O diagnóstico da “ameaça fascista” erra, em última instância, por não levar em conta o ultraliberalismo como orientação dominante do atual governo. Não pode haver um fascismo ultraliberal. O governo Bolsonaro não conseguirá manter o apoio das camadas populares se insistir em ser o despachante dos furiosos ataques da burguesia contra os trabalhadores. Não sendo capaz de sustentar a popularidade do seu discurso com políticas públicas em prol da classe trabalhadora, o seu fascismo à brasileira é incapaz de se realizar plenamente. Em seu caminho se encontra a lei da superexploração da força de trabalho.

Nesta conjuntura, o que pode representar a consigna da civilização versus barbárie, da democracia versus fascismo, senão a disputa inessencial entre frações burguesas que, em última instância, mantém intocada a lógica do capitalismo dependente brasileiro? Nesta era de antagonismos secundários, as vanguardas revolucionárias da classe trabalhadora têm o dever de resgatar a centralidade do antagonismo entre capital e trabalho, e da guerra de classes entre burguesia e proletariado. Por isso, qualquer conversa sobre coalizões eleitorais no campo da esquerda só pode ser consequente se, ao analisar a composição de classe que sustenta os partidos em disputa, defender uma plataforma independente para a classe trabalhadora, e um programa revolucionário que exponha as diferenças que a separa das frações burguesas e alargue o fosso que divide os interesses das diferentes classes.

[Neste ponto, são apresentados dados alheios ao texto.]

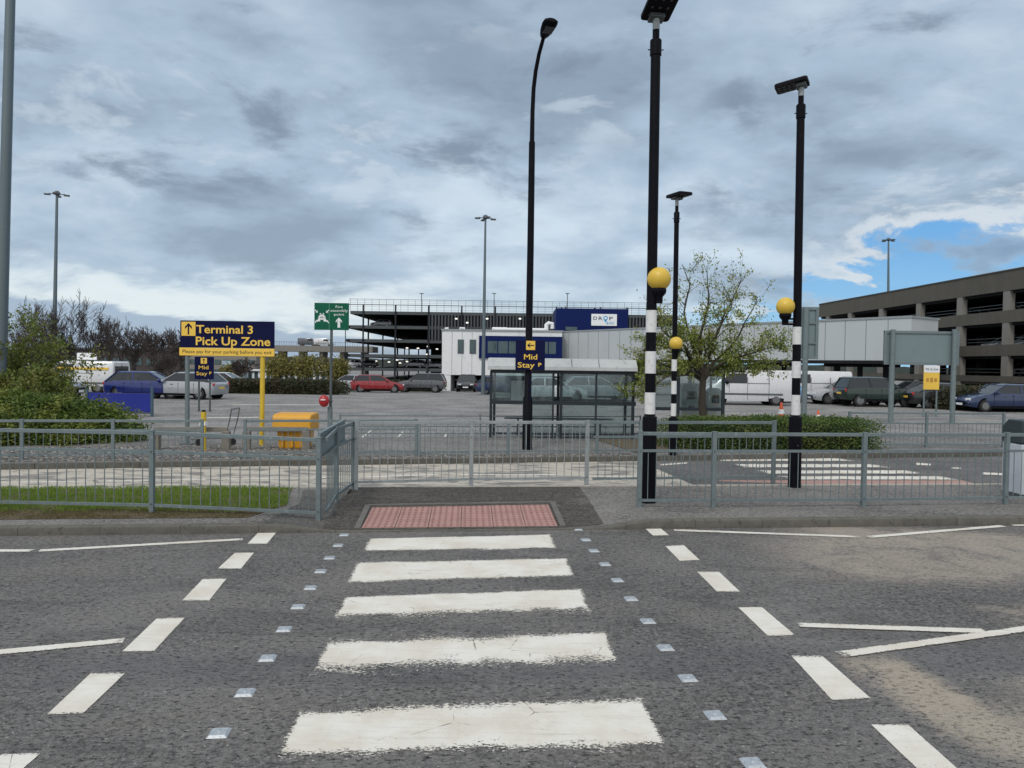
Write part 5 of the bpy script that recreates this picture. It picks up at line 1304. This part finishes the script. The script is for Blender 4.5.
# yellow and white poster
Y = 33; b_ = P(931, 392, Y); b_.z = GH(Y)
t = thing('poster_sign', b_, 'white and yellow poster sign with faint blue lettering below the large grey sign back', 'sign')
lx = lambda px: P(px, 375, Y).x - b_.x
lz = lambda py: P(931, py, Y).z - b_.z
bo = MB().box((0, 0, lz(377.5)), (lx(938.5) - lx(923), .04, lz(365.5) - lz(389.5))).build('board', yel, t)
MB().box((0, -.023, lz(369)), (lx(938.5) - lx(923), .006, lz(365.5) - lz(372.5))).build('white_header', white_s, bo)
mb = MB(); text_mb(mb, 'Pick Up Zone', 0, lz(369), -.028, .56, .12, .01); mb.build('lettering', blue_c, bo)
mb = MB()
for i, x in enumerate((-.18, 0, .18)): mb.box((x, -.024, lz(380)), (.12, .004, .16 + .05 * (i % 2)))
mb.build('picture_marks', mat('ochre_print', (.45, .24, .04), .6), bo)
for x in (-.28, .28): MB().tube([(x, .05, 0), (x, .05, lz(366))], .035, 8).build('post', galv, t, smooth=True)
# pale rounded cover at left edge
cv = P(-3, 405, 21.5); tag(MB().lathe((0, 0, 0), [(.34, 0), (.34, 1.1), (.31, 1.35), (.22, 1.52), (.08, 1.60)], 20).build('utility_cabinet', galv_pale, origin=(cv.x, 21.5, .0), smooth=True), 'pale grey round-topped cabinet cut by the left edge of the picture', 'cabinet')

# ------------------------------------------------------------------ road studs
stud_m = mat('steel_stud', (0.50, 0.53, 0.55), .35, metal=.55, var=.15, scale=20, dirt=(.25, .26, .27))
def ordn(i): return ['nearest the camera', 'second nearest', 'third nearest', 'fourth nearest', 'fifth nearest', 'sixth nearest', 'seventh nearest', 'eighth nearest', 'ninth nearest', 'tenth nearest', 'farthest, by the kerb', 'past the farthest'][i]
SL = [(219, 733.5), (245, 693), (267.5, 658.5), (284, 629.5), (298, 607), (310.5, 588), (320.5, 571.5), (329.5, 558), (338, 545.5), (344, 535)]
SR = [(753, 763.5), (715, 715.5), (688, 678.5), (665.5, 648), (648, 621.5), (631, 599), (617.5, 580.5), (605, 564.5), (594, 551), (586, 540), (578, 529.5)]
for side, L_ in (('left', SL), ('right', SR)):
    for i, (px, py) in enumerate(L_):
        p = G(px, py); t = thing('road_stud', p, f'square steel road stud in the {side} row beside the crossing, {ordn(i) if i < len(L_) - 1 else ordn(10)}', 'stud', 'steel studs beside the crossing', math.atan2(EU.y, EU.x))
        mb = MB(); s = .056; mb.add([(-s, -s, 0), (s, -s, 0), (s, s, 0), (-s, s, 0), (-s * .75, -s * .75, .012), (s * .75, -s * .75, .012), (s * .75, s * .75, .012), (-s * .75, s * .75, .012)], [(0, 1, 5, 4), (1, 2, 6, 5), (2, 3, 7, 6), (3, 0, 4, 7), (4, 5, 6, 7)]); mb.build('plate', stud_m, t)
        if i < 6: MB().ball((0, 0, .011), .012, 8, 6, (1, 1, .5)).build('dome', stud_m, t)

# ------------------------------------------------------------------ terminal building
Y = 75.0; z0 = GH(Y)
X = lambda px, Yq=75.0: P(px, 350, Yq).x
Z = lambda py, px=500, Yq=75.0: P(px, py, Yq).z
t = thing('terminal_building', (0, Y, z0), 'low white panelled building with navy window band and navy rooftop box', 'building')
xl, xr = X(442), X(562); top = Z(331.3); dp = 14
wl = MB()
wl.box(((xl + xr) / 2, dp / 2, (top + .95) / 2 + .35 - z0 * .5), (xr - xl, dp, top - 1.3), 0)
for o_ in (): pass
wl = MB(); zlow = Z(375.5)
wl.box(((xl + xr) / 2, dp / 2, (top + zlow) / 2 - z0), (xr - xl, dp, top - zlow)); wall = wl.build('upper_wall', clad_w, t)
MB().box((xl + .45, dp / 2, (zlow - z0) / 2), (.9, dp - .1, zlow - z0 - .01)).build('end_wall', clad_w, t)
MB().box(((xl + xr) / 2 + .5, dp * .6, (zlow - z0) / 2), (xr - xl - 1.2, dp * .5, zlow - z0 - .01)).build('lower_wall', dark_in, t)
MB().box(((xl + xr) / 2, dp / 2, top - z0 + .08), (xr - xl + .2, dp + .2, .16)).build('roof', galv_pale, t)
for k in range(1, 12):
    px = 442 + k * 10
    if px < 480 or True: 
        MB().box((X(px), -.008, ((top if px < 479 else Z(337)) + zlow) / 2 - z0), (.03, .012, top - zlow - .2 if px < 479 else .01)).build('panel_joint', galv, wall) if px < 479 else None
for (a, b) in ((458.3, 463.2), (470.2, 475.4)):
    f = MB().box(((X(a) + X(b)) / 2, -.03, Z(347) - z0), (X(b) - X(a) + .12, .08, Z(340) - Z(354))).build('window', galv_dark, t)
    MB().box(((X(a) + X(b)) / 2, -.075, Z(347) - z0), (X(b) - X(a), .02, Z(340.6) - Z(353.4))).build('pane', winglass, f)
nb = MB().box(((X(479) + xr) / 2, -.10, (Z(336) + Z(358.5)) / 2 - z0), (xr - X(479), .2, Z(336) - Z(358.5))).build('window_band', blue_c, t)
for (a, b) in ((487.5, 497.5), (498, 508), (508.5, 518), (518.5, 528), (528.5, 538), (538.5, 548), (548.5, 556)):
    MB().box(((X(a) + X(b)) / 2, -.21, Z(347.3) - z0), (X(b) - X(a) - .05, .03, Z(341.5) - Z(353.5))).build('window', winglass, t)
mb = MB(); mb.box((X(482), -.21, Z(347) - z0), (.25, .03, 1.8)); mb.build('blue_fin', blue_c, t)
MB().box((X(499), 2.2, Z(328.8) - z0), (1.6, .8, .5)).build('roof_duct', clad_w, t, bevel=.1); MB().box((X(520), 2.2, Z(329) - z0), (5.4, 1.0, .45)).build('roof_duct', clad_w, t, bevel=.12)
MB().tube([(X(547), 2, Z(331) - z0), (X(547), 2, Z(323) - z0), (X(549), 2, Z(321.5) - z0), (X(553), 2, Z(322) - z0), (X(553), 2, Z(327) - z0)], .22, 10).build('roof_pipe', clad_w, t, smooth=True)
MB().tube([(X(444), 1.5, Z(331) - z0), (X(444), 1.5, Z(328.5) - z0), (X(447), 1.5, Z(328.5) - z0)], .12, 8).build('roof_pipe', clad_w, t, smooth=True)
MB().tube([(X(459), 1.5, Z(331) - z0), (X(459), 1.5, Z(328) - z0), (X(463), 1.5, Z(328) - z0), (X(463), 1.5, Z(331) - z0)], .13, 8).build('roof_pipe', clad_w, t, smooth=True)
# rooftop box with sign
YB = 80; xb0, xb1 = X(555.5, YB), X(627.5, YB); zb0, zb1 = P(590, 333, YB).z, P(590, 308.6, YB).z
rb = MB().box(((xb0 + xb1) / 2, YB - Y + 3, (zb0 + zb1) / 2 - z0), (xb1 - xb0, 6, zb1 - zb0)).build('rooftop_box', blue_c, t)
for px in (556, 565, 600, 626.5): MB().box((X(px, YB), .2 + YB - Y, zb1 - z0 + .1), (.18, .18, .2)).build('roof_vent', galv_dark, rb)
MB().box((X(571, YB), YB - Y - .03, P(570, 328.5, YB).z - z0), (X(576.5, YB) - X(565, YB), .05, .35)).build('window', winglass, t)
sg = thing('shop_sign', (X(603.5, YB), YB - .06, P(603, 320, YB).z), 'white board reading DROP and GO in navy and light blue on the navy rooftop box', 'sign')
ws, hs2 = X(616.3, YB) - X(590.8, YB), P(603, 314.2, YB).z - P(603, 326, YB).z
bd = MB().box((0, 0, 0), (ws, .08, hs2)).build('board', white_s, sg, bevel=.03)
mb = MB(); text_mb(mb, 'D', -ws * .35, hs2 * .14, -.046, ws * .15, hs2 * .30, .012); text_mb(mb, 'R', -ws * .14, hs2 * .14, -.046, ws * .15, hs2 * .30, .012); text_mb(mb, 'P', ws * .27, hs2 * .14, -.046, ws * .14, hs2 * .30, .012); mb.build('lettering', blue_c, bd)
lb_ = mat('light_blue_print', (.03, .30, .60), .5)
mb = MB(); n = 20; cx, cz = ws * .055, hs2 * .16
ro_, ri_ = hs2 * .19, hs2 * .11
mb.add([(cx + r_ * math.cos(2 * PI * i / n), -.046, cz + r_ * math.sin(2 * PI * i / n)) for r_ in (ro_, ri_) for i in range(n)], [(i, (i + 1) % n, n + (i + 1) % n, n + i) for i in range(n)])
mb.add([(cx - ro_ * .85, -.0455, cz - ro_ * .55), (cx + ro_ * .85, -.0455, cz - ro_ * .55), (cx, -.0455, cz - ro_ * 2.1)], [(0, 1, 2)]); mb.build('pin_mark', lb_, bd)
mb = MB(); text_mb(mb, '&GO', ws * .24, -hs2 * .25, -.046, ws * .30, hs2 * .22, .01); mb.build('lettering', lb_, bd)

# ------------------------------------------------------------------ covered bridge
NA, NB, NC_ = Vector((25.8, 48, 0)), Vector((5.15, 77, 0)), Vector((43.2, 74, 0))
ztop, zbot = 5.45, 2.68
t = thing('covered_bridge', (NA.x, NA.y, GH(48)), 'long pale grey clad covered bridge running from the white building to the concrete car park', 'bridge')
T = Vector(t.location)
e = (NB - NA).normalized(); nn = Vector((-e.y, e.x, 0)); nn = nn if nn.y > 0 else -nn
def slab(name, a, b, n_, w_, z0_, z1_, m_, parent, in_=0.0):
    vs = [a - T, b - T, b + n_ * w_ - T, a + n_ * w_ - T]
    lo = [(v.x, v.y, z0_ - T.z) for v in vs]; hi_ = [(v.x, v.y, z1_ - T.z) for v in vs]
    fs = [(3, 2, 1, 0), (4, 5, 6, 7), (0, 1, 5, 4), (1, 2, 6, 5), (2, 3, 7, 6), (3, 0, 4, 7)]
    if (b - a).cross(n_).z < 0: fs = [tuple(reversed(f)) for f in fs]
    return MB().add(lo + hi_, fs).build(name, m_, parent)
main = slab('cladding', NA, NB, nn, 3.6, zbot, ztop, clad, t)
L = (NB - NA).length; k = 1
while k * 1.5 < L:
    q = NA + e * k * 1.5 - nn * .012; q2 = q + e * .035; slab('panel_joint', q, q2, nn, .02, zbot + .03, ztop - .03, galv, main); k += 1
slab('roof_edge', NA - nn * .06 - e * .06, NB - nn * .06, nn, 3.8, ztop + .003, ztop + .14, galv_pale, t)
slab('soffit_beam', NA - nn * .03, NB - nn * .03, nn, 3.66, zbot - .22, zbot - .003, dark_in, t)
e2 = (NC_ - NA).normalized(); n2 = Vector((-e2.y, e2.x, 0))
s0 = NA + e2 * .05 + e * 0
def poly_slab(name, ps, z0_, z1_, m_):
    mb = MB(); mb.prism([(p.x - T.x, p.y - T.y) for p in ps], 'z', z0_ - T.z, z1_ - T.z); return mb.build(name, m_, t)
q0, q3 = NA + e2 * .02 + nn * .02, NA + e * .4 + nn * 1.6
leg2 = poly_slab('return_cladding', [q0, NC_, NC_ + n2 * 3.2, q3], zbot + .02, ztop - .05, mat('grey_return_cladding', (.22, .25, .265), .5, var=.08))
for f in (.06, .30, .62): q = NA + e2 * (f * (NC_ - NA).length) - n2 * -.0; MB().tube([(q.x - T.x + n2.x * -.15, q.y - T.y + n2.y * -.15, zbot - T.z + .02), (q.x - T.x + n2.x * -.15, q.y - T.y + n2.y * -.15, ztop - T.z - .15)], .16, 10).build('rain_pipe', galv_pale, t, smooth=True)
poly_slab('roof_edge', [q0 - n2 * .06 + e2 * .1, NC_ - n2 * .06, NC_ + n2 * 3.3, q3 + e2 * .2], ztop - .047, ztop + .06, galv_dark)
for (px, w_) in ((676, .5), (751, .55), (770, .5), (823, .6), (846, .5), (872, .5)):
    # column on the bridge line seen at this column of the picture
    d_ = ray(px, 370); tt = (NA.x * e.y - NA.y * e.x + nn.x * 0) / (d_.x * e.y - d_.y * e.x); q = Vector((d_.x * tt, d_.y * tt, 0)) + nn * 1.8
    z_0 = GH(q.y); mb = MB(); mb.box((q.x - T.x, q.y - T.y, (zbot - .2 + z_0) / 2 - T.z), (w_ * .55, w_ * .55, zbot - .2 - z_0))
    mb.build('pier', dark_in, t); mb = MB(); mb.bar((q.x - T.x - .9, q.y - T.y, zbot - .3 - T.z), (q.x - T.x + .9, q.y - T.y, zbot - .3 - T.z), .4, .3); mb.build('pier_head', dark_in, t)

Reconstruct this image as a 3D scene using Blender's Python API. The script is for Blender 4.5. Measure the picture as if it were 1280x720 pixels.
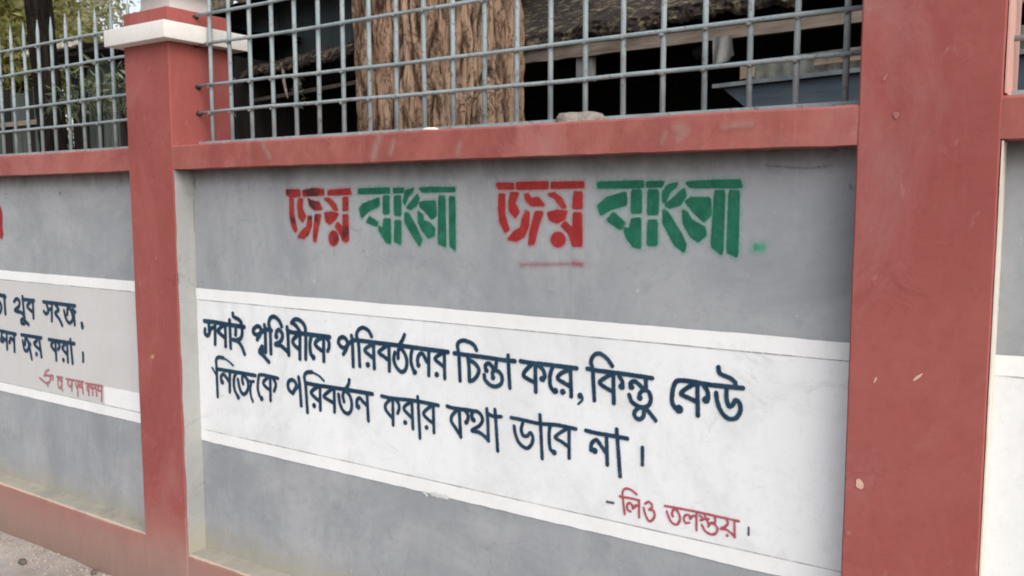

¹Economista e Doutor em Planejamento Urbano e Regional

²Pedagogo e Doutorando em Filosofia

³A imagem de destaque é uma reprodução Caçal Regly Foc (Flickr)

Notas:

1. O significado original do adjetivo “lúmpen” designa um comportamento aventureiro, velhaco, errante, improdutivo. Na obra 18 de Brumário de Luís Bonaparte, Marx utiliza o adjetivo para qualificar aquele heterogêneo grupo social que ascende acompanhada da ascensão do bonapartismo. O lumpenproletariado designaria então aquelas frações das classes subalternas que ocupam a base do exército industrial de reserva, e que, por sua precária condição material, sua total ausência de consciência política, e sua baixa capacidade organizativa, se tornam facilmente cooptáveis pelo discurso populista de Bonaparte. Já a lumpenburguesia a que nos referimos aqui, tendo em vista especificamente o momento histórico atual do capitalismo dependente brasileiro, se refere àquele agregado de elementos errantes, aventureiros e improdutivos, aqueles refugos que habitam os interstícios entre as camadas inferiores da burguesia e as camadas superiores dos estratos médios, e que, com a eleição de Bolsonaro e a abertura de novas cadeiras no balcão de negócios do Estado burguês, arremetem-se radicalmente sobre a arena política a fim de receber sua parte do leão.